Desde 2012, las elecciones autonómicas de Cataluña han sido tergiversadas y desviadas de su naturaleza estatutaria por los partidos independentistas: los sucesores de CDC, quebrada política y moralmente por la corrupción y el agotamiento del pujolismo; ERC, refundada en torno al independentismo y el abandono del republicanismo civil, y la CUP, un conglomerado nacional-populista de izquierda woke.

El fraude ha consistido en presentar estas elecciones como plebiscitarias de la independencia. Al obtener la mayoría en escaños, beneficiados por una ley electoral discriminatoria a favor de las circunscripciones menos pobladas y más nacional-conservadoras, los independentistas encadenaron las presidencias de Artur Mas, Carles Puigdemont, Quim Torra y, de rebote, Pere Aragonès con sus respectivos Gobiernos, que dedicaron tiempo, energías, medios y recursos al objetivo irregular de crear estructuras, clientelas y complicidades para una secesión de Cataluña.

El desenlace fue la mayor crisis institucional de la democracia, la intervención de la Generalitat al amparo del artículo 155 de la Constitución, la inevitable judicialización de la política, el efecto colateral de la radicalización de la política en España con el surgimiento de Vox, que ha sucursalizado el PP a su estrategia, y el desgobierno en Cataluña durante una década larga y perdida. 

Los hechos tienen que calificarse de insólitos en la Unión Europea por su gravedad jurídico-política, las consecuencias sociales y el contexto en que se produjeron. España es una democracia avanzada, con una Constitución no militante, que permite una libertad ideológica comparativamente poco igualada en el resto de Europa, y un Estado descentralizado con una parte sustancial de las competencias ejercidas desde los territorios donde se aplican.

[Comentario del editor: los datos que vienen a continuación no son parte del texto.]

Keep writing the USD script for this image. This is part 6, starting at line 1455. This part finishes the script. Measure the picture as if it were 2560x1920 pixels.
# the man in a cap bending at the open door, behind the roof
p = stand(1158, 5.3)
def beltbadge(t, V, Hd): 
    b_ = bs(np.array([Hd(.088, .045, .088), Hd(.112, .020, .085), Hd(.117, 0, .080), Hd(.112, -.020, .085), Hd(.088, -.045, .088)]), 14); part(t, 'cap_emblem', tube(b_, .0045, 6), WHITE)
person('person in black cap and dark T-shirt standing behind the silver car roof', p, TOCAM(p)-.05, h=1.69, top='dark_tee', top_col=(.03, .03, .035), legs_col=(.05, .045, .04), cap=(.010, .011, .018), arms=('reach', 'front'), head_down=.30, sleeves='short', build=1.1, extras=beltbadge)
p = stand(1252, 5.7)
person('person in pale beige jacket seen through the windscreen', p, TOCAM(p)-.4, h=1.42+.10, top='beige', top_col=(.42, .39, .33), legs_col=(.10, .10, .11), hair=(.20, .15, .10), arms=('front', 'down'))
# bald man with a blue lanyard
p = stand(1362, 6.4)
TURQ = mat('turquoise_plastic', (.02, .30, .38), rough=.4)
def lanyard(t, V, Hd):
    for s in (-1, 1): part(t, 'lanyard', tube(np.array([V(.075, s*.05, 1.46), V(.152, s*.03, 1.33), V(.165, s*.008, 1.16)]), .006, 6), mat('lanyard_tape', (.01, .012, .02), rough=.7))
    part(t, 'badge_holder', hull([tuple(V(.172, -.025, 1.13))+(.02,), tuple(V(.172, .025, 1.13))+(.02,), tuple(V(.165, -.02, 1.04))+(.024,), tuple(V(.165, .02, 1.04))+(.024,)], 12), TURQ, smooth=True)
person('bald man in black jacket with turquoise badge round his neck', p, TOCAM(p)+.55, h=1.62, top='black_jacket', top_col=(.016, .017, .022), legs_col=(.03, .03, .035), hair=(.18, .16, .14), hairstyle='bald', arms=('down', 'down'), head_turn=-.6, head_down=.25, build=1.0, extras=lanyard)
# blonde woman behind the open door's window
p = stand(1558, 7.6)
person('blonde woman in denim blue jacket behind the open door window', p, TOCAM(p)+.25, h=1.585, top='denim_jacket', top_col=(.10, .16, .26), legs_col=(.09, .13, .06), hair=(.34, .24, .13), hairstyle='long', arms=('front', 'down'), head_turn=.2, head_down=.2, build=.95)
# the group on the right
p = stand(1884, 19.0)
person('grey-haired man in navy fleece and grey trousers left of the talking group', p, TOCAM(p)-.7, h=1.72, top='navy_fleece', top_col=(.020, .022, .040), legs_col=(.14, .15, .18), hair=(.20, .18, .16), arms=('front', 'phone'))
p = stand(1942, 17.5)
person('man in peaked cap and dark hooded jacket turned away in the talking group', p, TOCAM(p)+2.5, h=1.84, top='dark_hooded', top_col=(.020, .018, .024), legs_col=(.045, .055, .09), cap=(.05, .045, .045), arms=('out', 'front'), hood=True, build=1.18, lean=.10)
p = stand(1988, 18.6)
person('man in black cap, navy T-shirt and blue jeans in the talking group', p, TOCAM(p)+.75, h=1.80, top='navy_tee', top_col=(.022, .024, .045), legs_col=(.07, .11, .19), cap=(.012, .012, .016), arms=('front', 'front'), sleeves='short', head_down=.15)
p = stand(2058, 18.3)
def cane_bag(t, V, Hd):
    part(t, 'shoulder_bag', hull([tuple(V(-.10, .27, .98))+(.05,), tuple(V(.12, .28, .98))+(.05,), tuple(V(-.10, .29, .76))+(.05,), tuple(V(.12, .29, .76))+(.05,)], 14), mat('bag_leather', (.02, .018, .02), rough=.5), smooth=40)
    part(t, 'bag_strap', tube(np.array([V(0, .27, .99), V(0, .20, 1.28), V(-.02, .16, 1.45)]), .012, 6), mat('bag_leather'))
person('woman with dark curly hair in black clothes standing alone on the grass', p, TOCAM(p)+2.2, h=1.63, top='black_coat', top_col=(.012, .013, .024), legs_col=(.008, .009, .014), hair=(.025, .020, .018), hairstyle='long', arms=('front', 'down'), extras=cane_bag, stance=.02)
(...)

La ideología independentista ocultó o despreció las potencialidades de la descentralización. La Generalitat de Cataluña es titular de uno de los más plenos autogobiernos regionales de Europa: la competencia exclusiva de 57 bloques de materias, comprendiendo las muy significativas de educación, cultura, lengua, sanidad, derecho civil, régimen local, función pública, medios de comunicación social, obras públicas, organización del territorio y organización administrativa.

Sobre dichas materias tiene íntegra la potestad legislativa, la reglamentaria y la función ejecutiva. Además, en Cataluña comparte competencias del Estado y también ejecuta otras del Estado.

Los recursos y medios para atender el autogobierno son notables, que sean suficientes dependerá de las prioridades. La Generalitat y sus empresas públicas dispusieron en 2023 de un presupuesto de 45.359 millones de euros, de más de 290.000 empleados públicos y de una policía integral de 18.643 efectivos, ampliable hasta los 22.006 agentes. La población de Cataluña censada a 30 de diciembre de 2023 era de 8.021.006 habitantes y el PIB anual ascendió a 255.154 millones de euros, un PIB superior al de Estados grandes como Perú, Marruecos, Serbia y Birmania-Myanmar, entre otros, y al de ocho de los 27 Estados miembros de la Unión Europea. 

El Gobierno autonómico de Cataluña está para gestionar todo esto sacándole el mejor provecho para los catalanes. En cambio, la mala gestión ha sido notoria, dos datos de una serie lo certifican: el tiempo medio de espera para una intervención quirúrgica es de 138 días y la privación material y social severa afecta a más de 700.000 personas. 

Los Gobiernos independentistas por definición no cambiarán. Por lo tanto, su reconducción conllevaría una repetición del mal gobierno, añadiendo más años a la década perdida. La población de Cataluña merece un cambio y las elecciones del 12M brindan la oportunidad.

Los dos únicos partidos, y sus respectivos programas de gobierno, que ofrecen la oportunidad de un cambio real son el PSC de Salvador Illa y el PP de Alejandro Fernández. La posibilidad de que la lista encabezada por Fernández sea la más votada es prácticamente nula, sólo Illa y el PSC podrían serlo y articular, por fin, la alternativa necesaria al independentismo.

Esta es la realidad del 12M, más la posibilidad del entierro oficial del procés --el final de una época para el olvido-- y la vuelta a la vulgar normalidad de unas elecciones autonómicas en las que se dirime, no la hipotética independencia de Cataluña ni la gobernabilidad de España, sino que aquí los servicios funcionen, se reduzcan las listas de espera y el índice de pobreza severa, se creen coyunturas de desarrollo colectivo y la Cataluña oficial salga del ensimismamiento y del aislamiento, provocados por el independentismo, para volver a participar en el progreso de España al que tiempo atrás tanto aportó y al que aún tiene mucho que aportar, cuando se quite de encima la pesada losa del independentismo.